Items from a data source
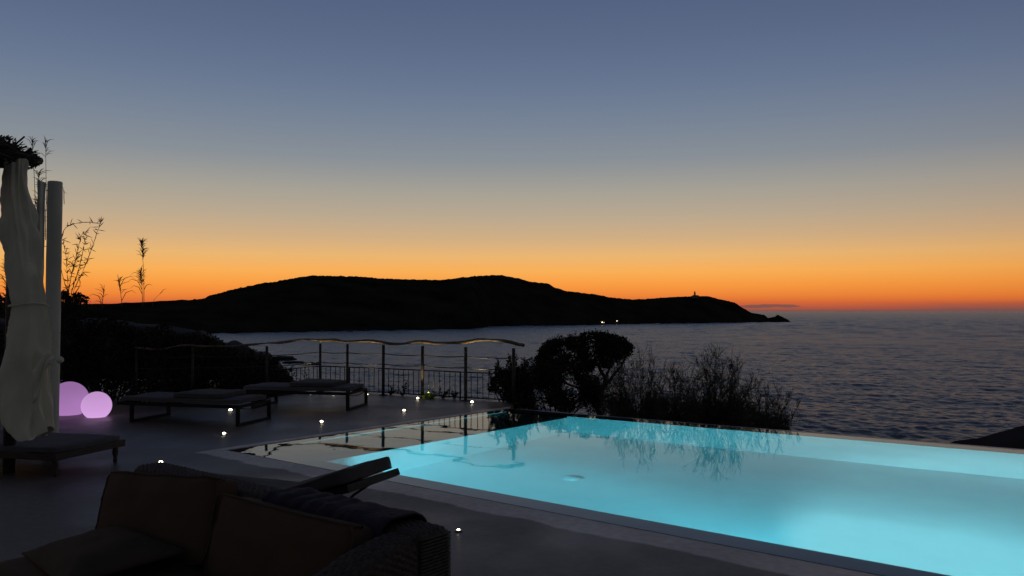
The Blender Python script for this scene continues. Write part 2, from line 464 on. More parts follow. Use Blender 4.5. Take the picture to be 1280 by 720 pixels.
# coast we stand on: falls to the sea behind the terrace, a rocky point to the left and a shoulder on the right
def coast_z(px, Yd, x):
    if px < 640: y0 = 17.3
    elif px < 1280: y0 = 17.3 - (px - 640) / 640 * 6.3
    else: y0 = 11.0
    z = -1.8 - 0.95 * max(0, Yd - y0)
    z += 0.5 * nzv(x * 0.25, Yd * 0.25) * min(1, max(0, Yd - y0) / 3)
    # left rocky point, about 70 m off
    yl = profile([(-900, 392), (100, 398), (180, 404), (240, 411), (262, 417), (272, 423), (285, 427), (300, 425.5), (312, 431), (320, 436), (333, 440), (347, 452), (358, 464), (370, 477), (392, 500), (420, 540)], px)
    ridge = PY(px, yl, 66).z
    if px < 430:
        bump = math.exp(-((Yd - 66) / 16.0) ** 2)
        z = max(z, SEA - 3 + (ridge - SEA + 3) * bump + 0.5 * nzv(x * 0.5, Yd * 0.5) + 0.3 * nzv(x * 1.3, Yd * 1.3))
        if px < 250:
            z = max(z, -1.8 - (Yd - 17) * 0.05 - max(0, (px - 100)) * 0.03)
    # right shoulder
    if px > 1150:
        yr = profile([(1150, 575), (1190, 552), (1215, 548), (1250, 538), (1280, 530), (1400, 508), (2300, 440)], px)
        rz = PY(px, yr, 26).z
        z = max(z, -28 + (rz + 28) * math.exp(-((Yd - 26) / 7.0) ** 2) + 0.12 * nzv(x * 0.8, Yd * 0.8))
    return z
bm = bmesh.new(); grid = []
Ys = [2, 6, 9, 10.5, 11.5, 12.5, 13.5, 15, 16, 17, 17.6, 18.5, 20, 21.5, 23, 24.5, 26, 27.5, 29, 31, 33, 36, 39, 42, 46, 50, 53, 56, 59, 62, 64, 66, 68, 71, 75, 80, 88, 100]
pxs = [-2600, -1800, -1200, -900, -600, -400] + list(range(-300, 240, 20)) + list(range(240, 440, 5)) + list(range(440, 1150, 25)) + list(range(1150, 1420, 10)) + [1500, 1700, 2000, 2500, 3200]
for px in pxs:
    col = []
    for Yd in Ys:
        x = (px - 640) / F * Yd
        col.append(bm.verts.new((x, Yd, max(coast_z(px, Yd, x), -28))))
    grid.append(col)
for a, b in zip(grid, grid[1:]):
    for j in range(len(Ys) - 1): bm.faces.new((a[j], b[j], b[j + 1], a[j + 1]))
# ground behind the camera
vs = [bm.verts.new(c) for c in ((-70, -60, -1.8), (70, -60, -1.8), (8, 2, -1.8), (-8, 2, -1.8))]
bm.faces.new(vs)
struct(obj('ground', bm, M['rock']))

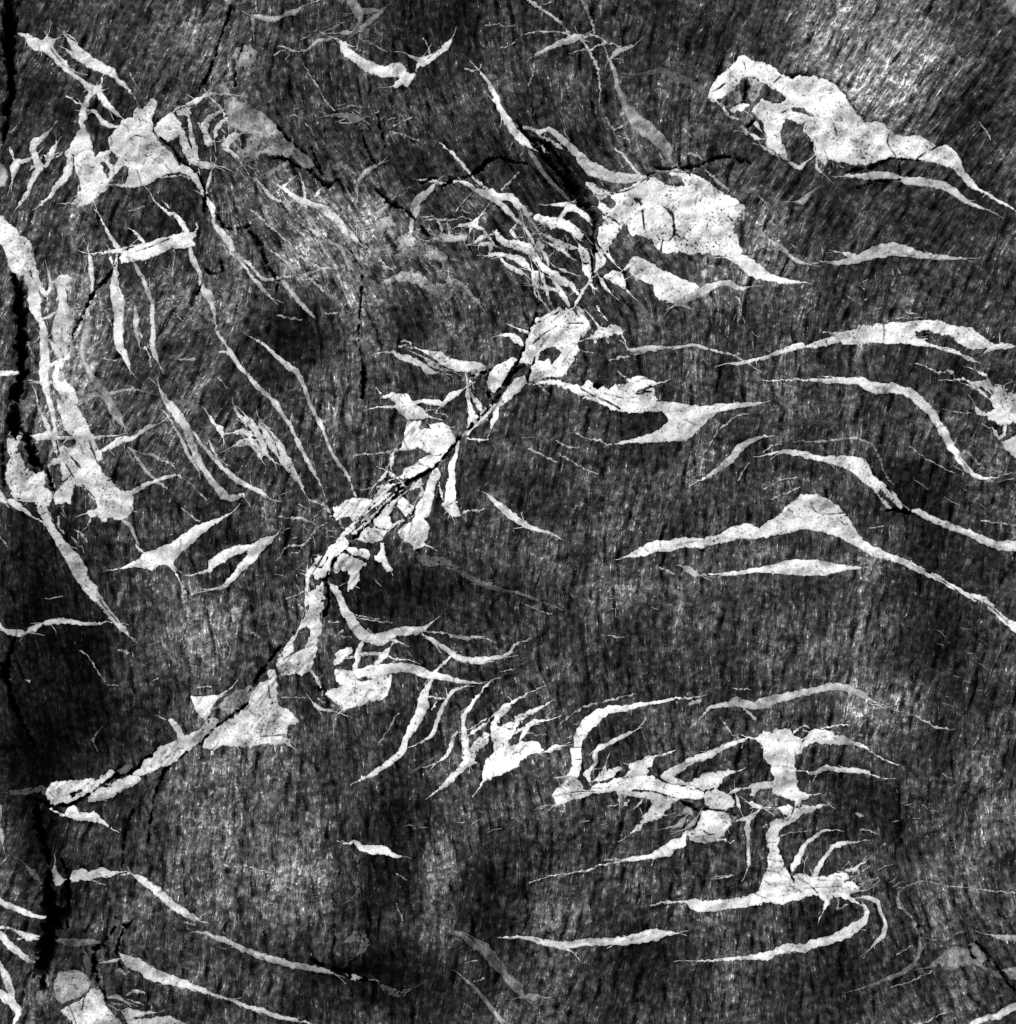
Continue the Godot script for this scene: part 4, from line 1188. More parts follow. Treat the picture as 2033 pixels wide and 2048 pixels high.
	v("grey flat stone flake in the top right corner", 0.5, [p(T03, [194, -8, 208, -8, 208, 15, 203, 12, 198, 6])], 0.9)
	v("small bright chip of quartz below the pale slope, right of the broad mass", 0.62, [s(T03, [36, 155, 3, 40, 155, 5, 44, 150, 4, 48, 147, 2])], 1.2)
	v("long straight pale vein high on the right side", 0.78, [
		s(T13, [45, 9, 1.6, 55, 9.5, 3.4, 65, 8, 5, 75, 5, 7, 82, 2, 9, 92, 0, 10, 100, -1, 10, 110, 1, 8, 120, 3.5, 5, 130, 4.5, 4, 140, 6, 3, 150, 6.5, 1]), s(T13, [60, 2, 3, 68, 4, 4.4])], 0.8)
	v("short bright fleck left of the long straight pale vein", 0.75, [s(T03, [14, 183, 2, 22, 189, 4.4, 28, 193, 3]), s(T13, [18, 4, 2, 24, 8, 3.4, 30, 10, 2])])

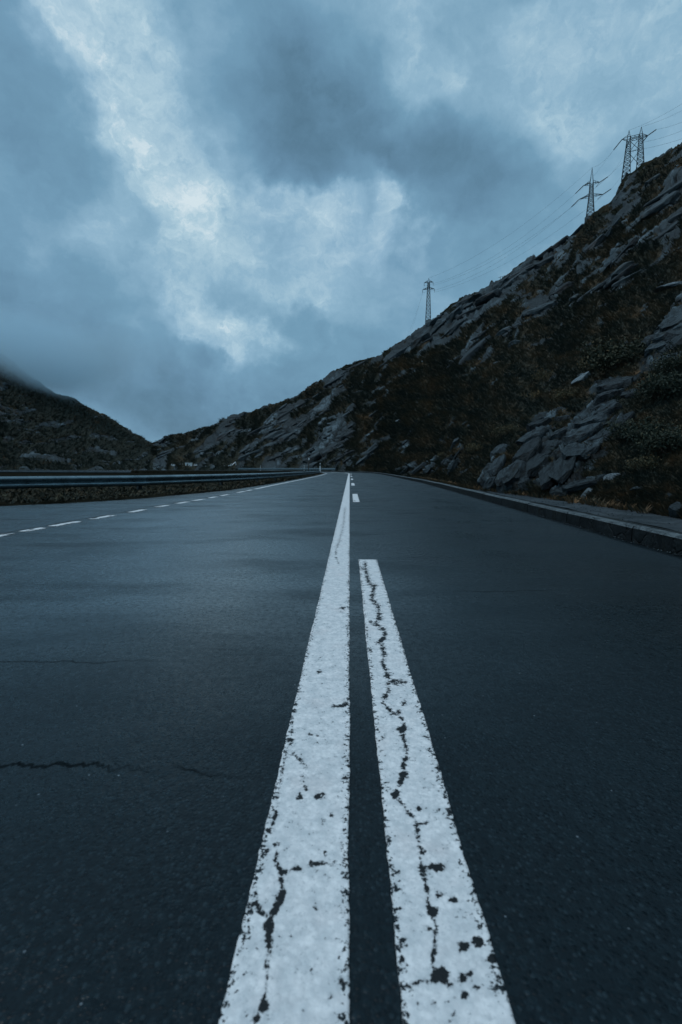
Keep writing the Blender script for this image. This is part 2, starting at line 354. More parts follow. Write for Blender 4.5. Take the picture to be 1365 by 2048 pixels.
def stone_mat(name, lo, hi, rough=.6, sc=6.0, moss=.5, vary=False):
    m, g, b = material(name); pos = g.vmath('ADD', g.node('ShaderNodeTexCoord').outputs['Object'], g.vmath('SCALE', (1.0, .7, .4), g.math('MULTIPLY', g.node('ShaderNodeObjectInfo').outputs['Random'], 40.0)))
    n = g.noise(pos, sc, 7, .68, .3); n2 = g.noise(pos, sc * 7, 4, .65); gm = g.node('ShaderNodeNewGeometry'); 
    c = g.mix(g.rng(n, .32, .66), lo, hi); c = g.mix(g.rng(n2, .5, .3, 0, .6), c, tuple(q * .3 for q in lo))
    c = g.mix(g.rng(g.noise(pos, sc * .6, 5, .6), .55, .68, 0, moss), c, (.014, .015, .009))
    c = g.mix(g.rng(g.noise(pos, sc * 4.4, 3, .5), .66, .72, 0, .6), c, tuple(min(1, q * 1.5) for q in hi))
    orr = g.node('ShaderNodeObjectInfo').outputs['Random']
    fz = g.voronoi(g.vmath('ADD', pos, g.vmath('SCALE', g.noise(pos, 2.5, 4, .6, out=1), .5)), 1.5 if vary else sc * .35, 'DISTANCE_TO_EDGE'); frac = g.rng(fz, .0, .035, 1, 0)
    c = g.mix(g.math('MULTIPLY', frac, .85 if vary else .4), c, tuple(q * .2 for q in lo)); c = g.mix(g.rng(orr, 0, 1, .0, .80 if vary else .0, 'LINEAR'), c, tuple(q * .35 for q in lo))
    g.l.new(c, b.inputs['Base Color']); b.inputs['Roughness'].default_value = rough; b.inputs['Specular IOR Level'].default_value = .15
    g.l.new(bump(g, None, g.math('SUBTRACT', g.math('ADD', n, g.math('MULTIPLY', n2, .4)), g.math('MULTIPLY', frac, .5)), .9, .035 if vary else .02), b.inputs['Normal']); return m
M['granite'] = stone_mat('wet_granite', (.010, .015, .018), (.060, .082, .092))
M['granite_far'] = stone_mat('far_granite', (.012, .018, .021), (.065, .088, .098), sc=.7)
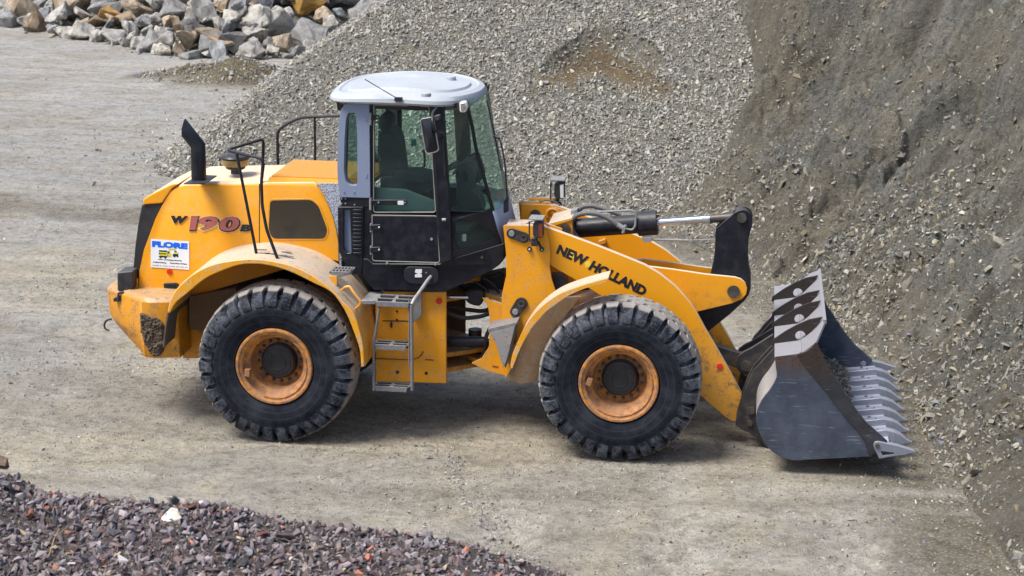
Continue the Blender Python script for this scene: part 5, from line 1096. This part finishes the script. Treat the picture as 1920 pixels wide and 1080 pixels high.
# interior
fl = P(760, 402, Y=.7).z; x0_, x1_ = xb1+.06, P(905, 395, Y=.8).x
mb = MB(); mb.box((x0_, .70, fl-.25), (x1_-.15, 2.04, fl-.18)); mb.box((x0_, .68, fl-.18), (x0_+.32, .80, fl+.10)); mb.out('cab_floor', 'cabfloor', ld)
MB().prism([(702, 352), (760, 356), (816, 378), (816, 400), (702, 400)], .70, .76).out('side_console', 'cabfloor', ld, bevel=.01)
mb = MB(); SX = P(722, 340, Y=1.2).x
seat = MB().prism(rpoly([(712, 330), (770, 328), (806, 335), (812, 352), (800, 364), (712, 362)], 8), 1.12, 1.62).out('seat', 'interior', ld, bevel=.05)
MB().prism(rpoly([(708, 250), (718, 244), (735, 248), (744, 268), (752, 332), (712, 335), (706, 290)], 8), 1.14, 1.60).out('backrest', 'interior', seat, bevel=.05)
MB().prism(circ(721, 232, 13, 19, 16), 1.24, 1.50).out('headrest', 'interior', seat, bevel=.04)
MB().prism(rpoly([(735, 320), (790, 325), (806, 338), (790, 345), (738, 338)], 5), .98, 1.08).out('armrest', 'interior', seat, bevel=.02)
st = MB(); c0 = P(862, 305, Y=1.37); ax = Vector((-.45, 0, .89)).normalized(); u_ = Vector((0, 1, 0)); v_ = ax.cross(u_)
st.tube([c0+(u_*math.cos(t)+v_*math.sin(t))*.2 for t in np.linspace(0, 2*math.pi, 25)], .016, 8, .01)
for t in (.3, 2.84, 4.71): st.tube([c0, c0+(u_*math.cos(t)+v_*math.sin(t))*.2], .012, 6)
stw = st.out('steering_wheel', 'interior', ld)
MB().tube([c0, P(866, 345, Y=1.37), P(868, 420, Y=1.37)], .055, 10, .1).out('steering_column', 'interior', stw)
MB().prism(rpoly([(845, 332), (860, 320), (876, 322), (878, 340), (866, 352), (862, 398), (905, 398), (898, 372), (884, 355), (888, 318), (870, 300), (850, 322)], 5), 1.2, 1.5).out('dashboard', 'interior', stw, bevel=.03)
MB().prism(rpoly([(876, 296), (892, 292), (904, 330), (898, 346), (884, 340)], 6), 1.5, 1.8).out('heater_panel', 'interior', stw, bevel=.03)
# ---------------------------------------------------- front frame and lift arms
TY = .75
tow_out = [(943.6, 424), (946, 422), (1014, 424), (1024, 436), (1030, 458), (1032, 480), (1030.5, 500), (1034, 522), (1040, 540), (1050, 570), (1060, 620), (1040, 690), (1000, 716), (947, 706), (950, 660), (968, 640), (970, 600), (955, 604), (941, 601), (941, 553), (945, 535), (949, 517), (949, 477), (946, 450)]
towp = [P(x, y, Y=TY) for x, y in tow_out]; MB().plate([mir(p) for p in towp], (0, -.03, 0)).out('loader_tower', 'yellow', ld, bevel=.004); tw = MB().plate(towp, (0, .03, 0)).out('loader_tower', 'yellow', ld, bevel=.004)
inn = [(961, 409), (965, 407), (1012, 409), (1056, 423), (1062, 470), (1060, 560), (1060, 690), (960, 700), (940, 640), (925, 580), (955, 560), (962, 480)]
# inner plates (traced on the far one)
inn_f = [(977.5, 384), (979, 382.5), (1029, 384), (1069, 398.5), (1069.5, 412), (1060, 470), (1055, 560), (1060, 640), (990, 640), (985, 540), (977, 409)]
YI = 1.76; mb = MB()
o5 = [P(x, y, Y=YI) for x, y in inn_f]; hb = [P(x, y, Y=YI) for x, y in circ(1036, 402.5, 6.5)]
mb.plate(o5, (0, .03, 0), [hb]).out('tower_inner_plate', 'yellow', tw, bevel=.003); MB().plate([mir(p) for p in o5], (0, -.03, 0), [[mir(p) for p in hb]]).out('tower_inner_plate', 'yellow', tw, bevel=.003)
for s_ in (0, 1):
    f = mir if s_ else (lambda p: p); dn = -1 if s_ else 1
    hp = [P(x, y, Y=TY) for x, y in ((947, 422.5), (1002, 423.3))]
    q = [Vector((hp[0].x, TY+.03, hp[0].z-.015)), Vector((hp[1].x, TY+.03, hp[1].z-.015)), Vector((hp[1].x, 2*YC-YI-.03, hp[1].z+.02)), Vector((hp[0].x+.02, 2*YC-YI-.03, hp[0].z+.02))]
    MB().plate([f(p) for p in q], (0, 0, -.02)).out('tower_cap', 'fender', tw)
    q = [f(P(x, y, Y=TY+.1)) for x, y in ((985, 421), (1000, 413), (1018, 415), (1030, 424))]; MB().tube(q, .009, 6, .03).out('tower_hose', 'hose', tw)
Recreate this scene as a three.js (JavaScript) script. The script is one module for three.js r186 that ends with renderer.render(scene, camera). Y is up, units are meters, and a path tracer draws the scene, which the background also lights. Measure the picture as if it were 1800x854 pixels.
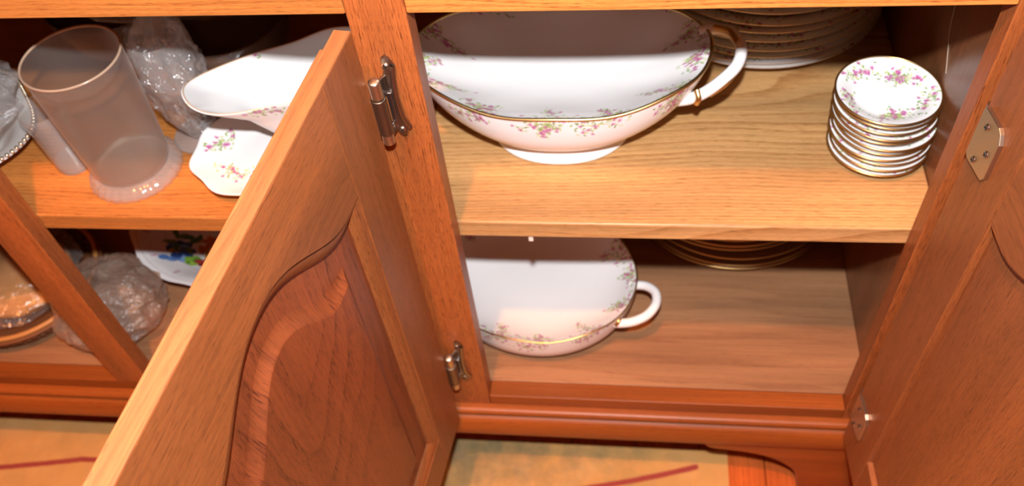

**Exercise requirements:** Search the data for "Write" and list every line in which it occurs.

**The completed task:**
The Blender Python script for this scene continues. Write part 2, from line 464 on. More parts follow. Use Blender 4.5. Take the picture to be 1280 by 720 pixels.
Keep writing the Blender script for this image. This is part 2, starting at line 354. More parts follow. Write for Blender 4.5. Take the picture to be 1365 by 2048 pixels.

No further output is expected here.